What's wrong with the inspection approach? 
Inspection chokes! How will you feel if your mom or dad just kept staring at you without saying a thing to you while you do your household chores. Same thing had  happened to Testerland testers.


There was a need for a CHANGE IN THE SYSTEM in totality. What Test-eagle did was to transform just the "Testing System" converting people in other systems to Supervisors who oversaw testing work and mocked at it. Test-eagle put complete responsibility of quality with testing team and let others go scot free.
Test-eagle failed to understand that Quality is everyone's job, but management's responsibility. 
Test-eagle was highly de-motivated. What on earth failed his plan on which he had invested his blood and sweat on. He had to calm down. He had to come down to tester's level. He had to prevent some or all of the tester's problems listed above to be able to improve the quality of testers. He had to fix a few problems that were built into the system even before blaming the 'Testing system'. And he did. As a first step, he figured he didn't need Lead testers. Not that he fired them. He still kept them, but after stripping off their Inspector roles. He made them part of the system.

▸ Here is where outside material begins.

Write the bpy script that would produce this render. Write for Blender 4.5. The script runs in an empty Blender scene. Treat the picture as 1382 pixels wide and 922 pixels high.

Inspection Vs. Prevention mind-set
Test-eagle moved away from an Inspection mind-set to a Prevention mind-set. He thought that if he fixed a lot more problems in many other non-testing teams, testing teams could do better. Testers could do better. Ethers could come back to Org without a second thought. He looked at some of the key problems that Org was facing for a long time. He identified top five problems to begin with. He summoned the respective stream leaders and discussed problems in detail. A brainstorming session followed. Few action items were noted. And the group was off to execute.

Inspection vs. Prevention
Courtesy: www.docstoc.com
The first improvement was on the Test Environment challenge. The release manager was answerable for every minute of test environment downtime. He took the onus of fixing the problems right away, of course after being reprimanded by Test-eagle (Sometimes, position power is the only power that works.) After a while, testers were happy. They no longer suffered long hours of environment downtime. They could test a lot more in the same time that was scheduled for testing. They didn't have to waste time on mindless things.

Test-eagle took each stream to task and fixed the problems one after the other. Slowly, testing team was empowered. Empowered to TEST BETTER!

*This post is inspired by John Guaspari's book 'I Know It When I See It'.